Taste is learned, not inherited
There is a persistent myth that taste is innate. That some people are born with an eye for design and others are not. That it is a fixed trait, like height or eye colour, distributed unevenly and unchangeably. This is nonsense, and IKEA proves it.
Millions of people walked into IKEA stores with no particular design sensibility and walked out with opinions about lamp shades. They went in thinking a table is a table and came out understanding that some tables feel better than others, not because of the material or the price, but because of the proportion, the line, the intention behind the design. Their taste was not awakened. It was built. Piece by piece, showroom by showroom, BILLY bookcase by BILLY bookcase.
This matters because it extends far beyond furniture. If taste can be learned through exposure, then every brand that creates considered experiences is, whether it intends to or not, teaching people what to expect. Apple taught people to expect intuitive interfaces. Spotify taught people to expect personalised discovery. Netflix taught people to expect on-demand everything. Each of these companies raised the baseline of expectation in their category, just as IKEA did in furniture. And once the baseline moves up, it never moves back down.
The IKEA paradox
There is an irony at the heart of this story. IKEA democratised taste so successfully that it created its own backlash. Once everyone had the same clean-lined, light-wood, Scandinavian-inflected living room, the design-literate needed to distinguish themselves again. The MALM bed became a meme. The KALLAX shelf became a signifier of conformity. Having IKEA furniture went from being a sign of taste to being a sign of the absence of it.
But this misses the point entirely. The backlash only exists because IKEA raised expectations in the first place. The person who now rejects IKEA in favour of vintage mid-century furniture or handmade ceramics is exercising a design sensibility that was very likely shaped by IKEA. You have to learn the rules before you can break them. You have to understand clean lines before you can appreciate deliberate maximalism. IKEA was the foundation, even for the people who think they've moved past it.

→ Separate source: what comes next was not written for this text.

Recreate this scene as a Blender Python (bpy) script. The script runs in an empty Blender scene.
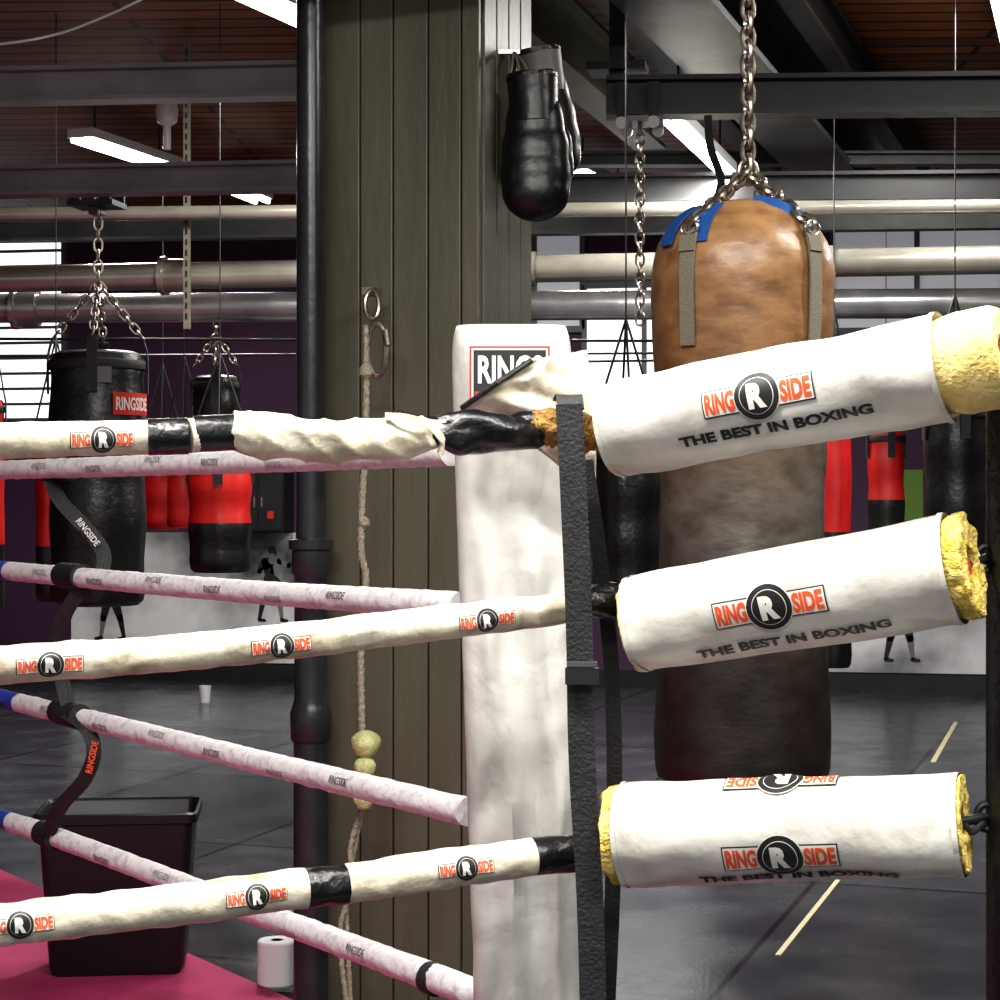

What this means for brands
I think about this a lot in my work. The lesson from IKEA is not about flat-pack furniture or Swedish meatballs. It is about the power of making taste accessible. The brands that endure are the ones that don't just sell products but shift expectations. They make people want more from their category, from their environment, from their daily experiences.
This is what I mean when I talk about taste as strategy. It is not about having the most beautiful product. It is about raising the floor. It is about making your audience expect more from everything, and being the brand that taught them to expect it. IKEA did not position itself as a design brand. It positioned itself as an affordable furniture company. But the design was the strategy all along, embedded in every showroom, every product, every three-pound shelf that could have been ugly but wasn't.
Taste can be taught. Not through lectures or manifestos or brand guidelines, but through experience. Through exposure. Through walking into a room and feeling, without quite being able to articulate why, that everything in it is right. IKEA built that room for a billion people. And whether they realise it or not, they have been living in its influence ever since.